Output the lines that follow exactly as they are.

Collected data:
>> BEGIN

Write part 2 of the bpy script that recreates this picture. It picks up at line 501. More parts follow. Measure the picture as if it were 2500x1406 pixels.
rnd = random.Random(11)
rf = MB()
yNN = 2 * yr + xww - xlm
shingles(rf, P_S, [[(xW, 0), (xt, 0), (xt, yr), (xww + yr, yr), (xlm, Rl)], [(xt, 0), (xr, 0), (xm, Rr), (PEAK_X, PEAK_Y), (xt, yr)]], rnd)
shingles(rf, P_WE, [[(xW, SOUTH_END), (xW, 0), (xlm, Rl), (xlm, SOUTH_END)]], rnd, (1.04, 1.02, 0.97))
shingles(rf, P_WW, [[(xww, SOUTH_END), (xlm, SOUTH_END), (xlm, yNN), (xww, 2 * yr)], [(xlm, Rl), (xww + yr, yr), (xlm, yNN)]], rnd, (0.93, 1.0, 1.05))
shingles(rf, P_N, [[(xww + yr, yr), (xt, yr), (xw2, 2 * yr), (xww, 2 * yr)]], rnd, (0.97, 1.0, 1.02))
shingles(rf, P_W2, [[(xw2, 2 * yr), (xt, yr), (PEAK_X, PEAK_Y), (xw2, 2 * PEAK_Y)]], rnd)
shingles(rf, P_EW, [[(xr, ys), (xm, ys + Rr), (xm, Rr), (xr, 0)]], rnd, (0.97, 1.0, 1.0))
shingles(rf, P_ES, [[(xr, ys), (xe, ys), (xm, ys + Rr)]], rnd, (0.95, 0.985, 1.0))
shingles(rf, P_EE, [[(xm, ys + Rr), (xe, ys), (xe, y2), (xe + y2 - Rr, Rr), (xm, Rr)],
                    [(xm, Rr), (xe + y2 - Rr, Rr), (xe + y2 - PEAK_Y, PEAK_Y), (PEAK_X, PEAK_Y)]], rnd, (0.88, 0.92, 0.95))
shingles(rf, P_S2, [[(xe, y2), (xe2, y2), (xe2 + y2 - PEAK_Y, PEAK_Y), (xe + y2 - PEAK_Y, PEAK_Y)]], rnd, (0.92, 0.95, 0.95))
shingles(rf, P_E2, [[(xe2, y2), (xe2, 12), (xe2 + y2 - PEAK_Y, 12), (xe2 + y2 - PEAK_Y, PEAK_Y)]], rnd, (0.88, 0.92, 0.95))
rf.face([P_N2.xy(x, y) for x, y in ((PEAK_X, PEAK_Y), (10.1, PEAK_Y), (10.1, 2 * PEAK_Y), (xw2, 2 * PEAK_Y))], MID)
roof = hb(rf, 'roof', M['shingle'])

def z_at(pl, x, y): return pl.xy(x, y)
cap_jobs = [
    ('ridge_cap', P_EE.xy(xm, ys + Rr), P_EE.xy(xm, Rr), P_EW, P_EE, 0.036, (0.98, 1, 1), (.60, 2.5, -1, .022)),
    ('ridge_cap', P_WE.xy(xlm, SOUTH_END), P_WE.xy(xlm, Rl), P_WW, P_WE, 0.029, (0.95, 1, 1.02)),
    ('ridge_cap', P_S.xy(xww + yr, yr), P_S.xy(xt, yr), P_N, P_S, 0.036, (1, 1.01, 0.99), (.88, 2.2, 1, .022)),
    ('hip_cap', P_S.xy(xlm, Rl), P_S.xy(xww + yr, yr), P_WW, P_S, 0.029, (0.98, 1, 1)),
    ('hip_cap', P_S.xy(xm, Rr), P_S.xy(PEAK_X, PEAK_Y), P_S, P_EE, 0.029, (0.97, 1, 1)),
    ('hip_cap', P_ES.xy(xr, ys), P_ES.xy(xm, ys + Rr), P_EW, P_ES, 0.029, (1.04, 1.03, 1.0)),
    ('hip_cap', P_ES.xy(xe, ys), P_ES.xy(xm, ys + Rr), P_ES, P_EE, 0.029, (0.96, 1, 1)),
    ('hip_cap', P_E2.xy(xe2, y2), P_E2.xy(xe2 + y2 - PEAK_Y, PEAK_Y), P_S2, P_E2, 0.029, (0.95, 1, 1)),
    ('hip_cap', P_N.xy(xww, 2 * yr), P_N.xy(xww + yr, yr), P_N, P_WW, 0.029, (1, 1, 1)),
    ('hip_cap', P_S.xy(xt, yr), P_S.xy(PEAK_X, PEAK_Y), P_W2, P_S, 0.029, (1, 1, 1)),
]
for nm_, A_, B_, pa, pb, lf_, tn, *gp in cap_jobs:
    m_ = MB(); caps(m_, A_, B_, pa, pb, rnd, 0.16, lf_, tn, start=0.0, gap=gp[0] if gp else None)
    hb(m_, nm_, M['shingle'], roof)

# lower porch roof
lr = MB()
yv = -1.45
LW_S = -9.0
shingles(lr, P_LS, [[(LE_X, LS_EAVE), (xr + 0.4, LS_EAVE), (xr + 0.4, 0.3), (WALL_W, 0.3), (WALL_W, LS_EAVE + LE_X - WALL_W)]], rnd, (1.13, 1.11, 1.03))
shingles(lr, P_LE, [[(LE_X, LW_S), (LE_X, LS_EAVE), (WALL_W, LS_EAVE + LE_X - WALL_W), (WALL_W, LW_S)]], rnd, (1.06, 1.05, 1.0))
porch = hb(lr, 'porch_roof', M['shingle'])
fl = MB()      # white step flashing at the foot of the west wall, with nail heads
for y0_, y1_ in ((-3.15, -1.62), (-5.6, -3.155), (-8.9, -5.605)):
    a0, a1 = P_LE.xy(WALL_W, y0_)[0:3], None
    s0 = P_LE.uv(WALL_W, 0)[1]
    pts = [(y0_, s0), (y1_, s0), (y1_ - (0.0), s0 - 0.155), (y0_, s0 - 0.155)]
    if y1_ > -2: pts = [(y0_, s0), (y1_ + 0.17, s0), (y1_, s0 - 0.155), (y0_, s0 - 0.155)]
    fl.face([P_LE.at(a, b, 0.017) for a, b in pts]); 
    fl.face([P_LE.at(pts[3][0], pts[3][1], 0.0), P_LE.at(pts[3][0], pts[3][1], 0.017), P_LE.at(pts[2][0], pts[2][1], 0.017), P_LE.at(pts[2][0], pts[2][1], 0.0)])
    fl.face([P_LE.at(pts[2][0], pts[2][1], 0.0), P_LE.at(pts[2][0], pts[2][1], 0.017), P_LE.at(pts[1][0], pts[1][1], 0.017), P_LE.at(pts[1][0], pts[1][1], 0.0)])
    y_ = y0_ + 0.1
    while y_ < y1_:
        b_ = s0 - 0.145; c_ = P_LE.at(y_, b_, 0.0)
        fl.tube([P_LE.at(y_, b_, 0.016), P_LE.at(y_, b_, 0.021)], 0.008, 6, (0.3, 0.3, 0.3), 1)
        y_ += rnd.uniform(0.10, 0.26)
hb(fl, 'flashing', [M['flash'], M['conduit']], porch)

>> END

Exercise result:
Write part 2 of the bpy script that recreates this picture. It picks up at line 501. More parts follow. Measure the picture as if it were 2500x1406 pixels.
rnd = random.Random(11)
rf = MB()
yNN = 2 * yr + xww - xlm
shingles(rf, P_S, [[(xW, 0), (xt, 0), (xt, yr), (xww + yr, yr), (xlm, Rl)], [(xt, 0), (xr, 0), (xm, Rr), (PEAK_X, PEAK_Y), (xt, yr)]], rnd)
shingles(rf, P_WE, [[(xW, SOUTH_END), (xW, 0), (xlm, Rl), (xlm, SOUTH_END)]], rnd, (1.04, 1.02, 0.97))
shingles(rf, P_WW, [[(xww, SOUTH_END), (xlm, SOUTH_END), (xlm, yNN), (xww, 2 * yr)], [(xlm, Rl), (xww + yr, yr), (xlm, yNN)]], rnd, (0.93, 1.0, 1.05))
shingles(rf, P_N, [[(xww + yr, yr), (xt, yr), (xw2, 2 * yr), (xww, 2 * yr)]], rnd, (0.97, 1.0, 1.02))
shingles(rf, P_W2, [[(xw2, 2 * yr), (xt, yr), (PEAK_X, PEAK_Y), (xw2, 2 * PEAK_Y)]], rnd)
shingles(rf, P_EW, [[(xr, ys), (xm, ys + Rr), (xm, Rr), (xr, 0)]], rnd, (0.97, 1.0, 1.0))
shingles(rf, P_ES, [[(xr, ys), (xe, ys), (xm, ys + Rr)]], rnd, (0.95, 0.985, 1.0))
shingles(rf, P_EE, [[(xm, ys + Rr), (xe, ys), (xe, y2), (xe + y2 - Rr, Rr), (xm, Rr)],
                    [(xm, Rr), (xe + y2 - Rr, Rr), (xe + y2 - PEAK_Y, PEAK_Y), (PEAK_X, PEAK_Y)]], rnd, (0.88, 0.92, 0.95))
shingles(rf, P_S2, [[(xe, y2), (xe2, y2), (xe2 + y2 - PEAK_Y, PEAK_Y), (xe + y2 - PEAK_Y, PEAK_Y)]], rnd, (0.92, 0.95, 0.95))
shingles(rf, P_E2, [[(xe2, y2), (xe2, 12), (xe2 + y2 - PEAK_Y, 12), (xe2 + y2 - PEAK_Y, PEAK_Y)]], rnd, (0.88, 0.92, 0.95))
rf.face([P_N2.xy(x, y) for x, y in ((PEAK_X, PEAK_Y), (10.1, PEAK_Y), (10.1, 2 * PEAK_Y), (xw2, 2 * PEAK_Y))], MID)
roof = hb(rf, 'roof', M['shingle'])

def z_at(pl, x, y): return pl.xy(x, y)
cap_jobs = [
    ('ridge_cap', P_EE.xy(xm, ys + Rr), P_EE.xy(xm, Rr), P_EW, P_EE, 0.036, (0.98, 1, 1), (.60, 2.5, -1, .022)),
    ('ridge_cap', P_WE.xy(xlm, SOUTH_END), P_WE.xy(xlm, Rl), P_WW, P_WE, 0.029, (0.95, 1, 1.02)),
    ('ridge_cap', P_S.xy(xww + yr, yr), P_S.xy(xt, yr), P_N, P_S, 0.036, (1, 1.01, 0.99), (.88, 2.2, 1, .022)),
    ('hip_cap', P_S.xy(xlm, Rl), P_S.xy(xww + yr, yr), P_WW, P_S, 0.029, (0.98, 1, 1)),
    ('hip_cap', P_S.xy(xm, Rr), P_S.xy(PEAK_X, PEAK_Y), P_S, P_EE, 0.029, (0.97, 1, 1)),
    ('hip_cap', P_ES.xy(xr, ys), P_ES.xy(xm, ys + Rr), P_EW, P_ES, 0.029, (1.04, 1.03, 1.0)),
    ('hip_cap', P_ES.xy(xe, ys), P_ES.xy(xm, ys + Rr), P_ES, P_EE, 0.029, (0.96, 1, 1)),
    ('hip_cap', P_E2.xy(xe2, y2), P_E2.xy(xe2 + y2 - PEAK_Y, PEAK_Y), P_S2, P_E2, 0.029, (0.95, 1, 1)),
    ('hip_cap', P_N.xy(xww, 2 * yr), P_N.xy(xww + yr, yr), P_N, P_WW, 0.029, (1, 1, 1)),
    ('hip_cap', P_S.xy(xt, yr), P_S.xy(PEAK_X, PEAK_Y), P_W2, P_S, 0.029, (1, 1, 1)),
]
for nm_, A_, B_, pa, pb, lf_, tn, *gp in cap_jobs:
    m_ = MB(); caps(m_, A_, B_, pa, pb, rnd, 0.16, lf_, tn, start=0.0, gap=gp[0] if gp else None)
    hb(m_, nm_, M['shingle'], roof)

# lower porch roof
lr = MB()
yv = -1.45
LW_S = -9.0
shingles(lr, P_LS, [[(LE_X, LS_EAVE), (xr + 0.4, LS_EAVE), (xr + 0.4, 0.3), (WALL_W, 0.3), (WALL_W, LS_EAVE + LE_X - WALL_W)]], rnd, (1.13, 1.11, 1.03))
shingles(lr, P_LE, [[(LE_X, LW_S), (LE_X, LS_EAVE), (WALL_W, LS_EAVE + LE_X - WALL_W), (WALL_W, LW_S)]], rnd, (1.06, 1.05, 1.0))
porch = hb(lr, 'porch_roof', M['shingle'])
fl = MB()      # white step flashing at the foot of the west wall, with nail heads
for y0_, y1_ in ((-3.15, -1.62), (-5.6, -3.155), (-8.9, -5.605)):
    a0, a1 = P_LE.xy(WALL_W, y0_)[0:3], None
    s0 = P_LE.uv(WALL_W, 0)[1]
    pts = [(y0_, s0), (y1_, s0), (y1_ - (0.0), s0 - 0.155), (y0_, s0 - 0.155)]
    if y1_ > -2: pts = [(y0_, s0), (y1_ + 0.17, s0), (y1_, s0 - 0.155), (y0_, s0 - 0.155)]
    fl.face([P_LE.at(a, b, 0.017) for a, b in pts]); 
    fl.face([P_LE.at(pts[3][0], pts[3][1], 0.0), P_LE.at(pts[3][0], pts[3][1], 0.017), P_LE.at(pts[2][0], pts[2][1], 0.017), P_LE.at(pts[2][0], pts[2][1], 0.0)])
    fl.face([P_LE.at(pts[2][0], pts[2][1], 0.0), P_LE.at(pts[2][0], pts[2][1], 0.017), P_LE.at(pts[1][0], pts[1][1], 0.017), P_LE.at(pts[1][0], pts[1][1], 0.0)])
    y_ = y0_ + 0.1
    while y_ < y1_:
        b_ = s0 - 0.145; c_ = P_LE.at(y_, b_, 0.0)
        fl.tube([P_LE.at(y_, b_, 0.016), P_LE.at(y_, b_, 0.021)], 0.008, 6, (0.3, 0.3, 0.3), 1)
        y_ += rnd.uniform(0.10, 0.26)
hb(fl, 'flashing', [M['flash'], M['conduit']], porch)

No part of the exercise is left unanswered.